Pairing

Richard Sheridan (Cofounder and CEO, Menlo Innovations) wrote Joy Inc to share insight into all XP practices that worked for his Org. Here is a summary of his thoughts on pairing.

In the long run, the only sustainable source of competitive advantage is your organization’s ability to learn faster than your competition.

Why do programmers define themselves by a piece of technology? .NET. Java. Why can’t they be just software programmers? Why don’t just use whatever language worked best for the problem we are trying to solve?

Why shouldn’t your technical allegiance lay with whatever technology that worked best for your customer?

That’s why we were able to adjust quickly to the language change brought by iPhones and the App Store. Collaborative, on-the-fly learning is the basis of our competitive advantage. Through pairing, we give our team permission to learn.

Two Heads, Two Hearts, Four Hands, One Computer

Pairing is the foundation of our work style and our learning system.

You may have to fight every one of your managerial instincts to accept pairing. Incredibly inefficient way to organise humans, right? Isn’t it more productive to have each person work separately? Aren’t we paying two people to do one job?

What I have learned is that pairing is one of the most potent managerial tools I have ever discovered because of all the traditional problems it helps solve. Pairing fosters a learning system, builds relationships, eliminates towers of knowledge, simplifies on-boarding of new people, and flushes out performance issues.

In environments where people work alone, serendipity is lost!

Learning to Get Along

Assigning pairs and switching them each week helps avoid a variety of typical team ills that could interfere with learning outcomes. Shyness. Alienation. We avoid clique forming, as everyone gets a chance to work with one another.

Time spent together dispels a lot of misconceptions about one’s fellow teammates. You are going to get to know the person in a deeper way than a general impression could ever accomplish.

Working in pairs also provides an emotional safety net for our employees. Imagine a six year old child on an unfamiliar walk near the edge of a deep, dark forest. The child will stand frozen and frightened, unable to move forward. But place an equally frightened six year old friend beside him and together they may confidently travel this unknown space together, hand in hand. Pairing helps us move into the unknown (a new technology, for ex) with confidence and courage, comforted by the safety such a system provides.

Watch Productivity Raise

There is no loss of productivity with pairing. But tremendous gains as learning goes faster. Such people are quickly unstuck when their partner suggests a different approach. Quality soars with four eagle eyes on the screen, and we achieve superior result in a shorted amount of time.

Working in pairs doesn’t mean that one person gets to slack off while another is glued to the keyboard. People who have just joined us leave at the end of an 8 hour day looking quite exhausted. When our team is working, distractions fade away — they are really working.

Can We Really Afford All This Learning?

Potential clients often hesitate when I tell them that our team will be learning something new while working on their projects.
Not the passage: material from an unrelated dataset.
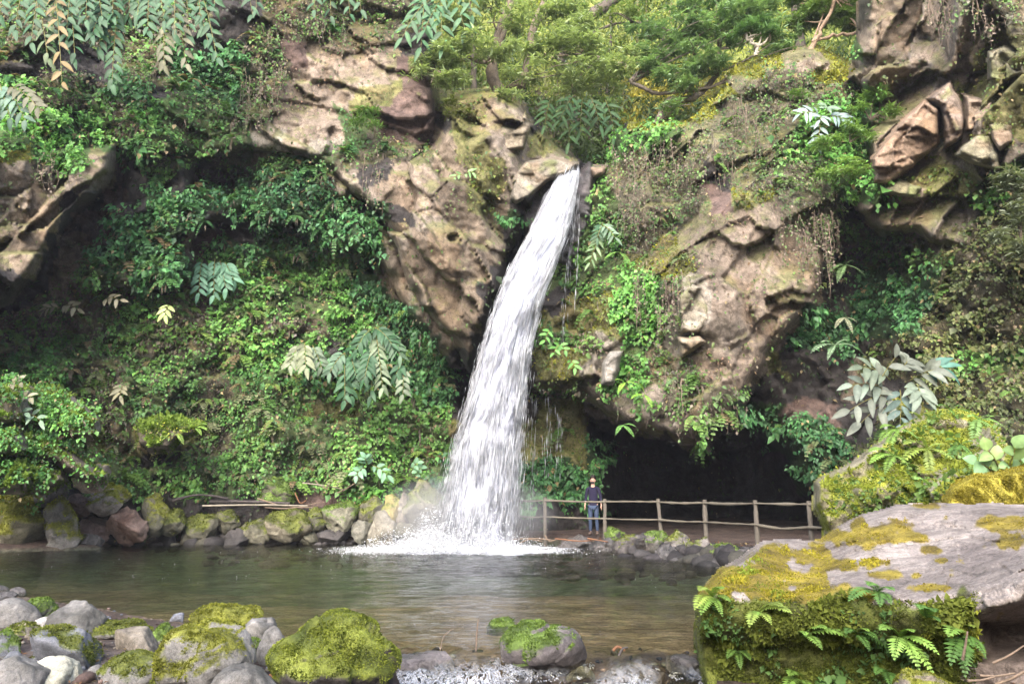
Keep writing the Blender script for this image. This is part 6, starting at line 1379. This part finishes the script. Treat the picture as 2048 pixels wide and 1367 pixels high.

They tell they don’t want it done on their dime. They may also insist we put only experts on their project. They want people who have a deep understanding of their industry or at least three years of experience in the technology they have chosen.

If this traditional thinking persists, we are likely not a good fit for the client. We believe that relying on deep expertise stifles innovation. We have a deep developed curiosity that allows us to see things that experts easily overlook. This is where our most serious learning occurs. Our inquisitiveness and openness to learn from others help us to learn our client domains quickly — usually to a greater depth than most could begin to imagine. Learning how to learn fast, and as a group, is where out organisation shines.

Tear Down Towers of Knowledge

A board member knows a particular programmer? Must be a tower of knowledge! Keep him happy!! Your job depends on it!

Lest you think that the tower of knowledge enjoys being the centre of attention in this way, think again. What may start out feeling like job security eventually becomes a prison from which he cannot escape. He also becomes a bottleneck of the entire organisation. Many organisations take this risk. Companies goes to unbelievable extremes to protect and coddle their towers of knowledge.

In a paired environment that switches the pairs regularly, this knowledge hoarding just isn’t even a possibility. Pairing, by its nature, eliminates knowledge hoarding. We switch pairs weekly because doing so knocks down towers of knowledge each and every week. Benefits to team member? In 12 years, we never had to deny a single request for time off.

Pairing Pushes Personal Growth

At Menlo, hiring, firing, and promotions decisions are peer led. Good pair partners must be teachers as well as students.

Pairing is the atomic element of our learning organisation. It produces a joy in learning that most of us haven’t experienced in years, perhaps since elementary school, when everything was new and all we had to do was absorb it.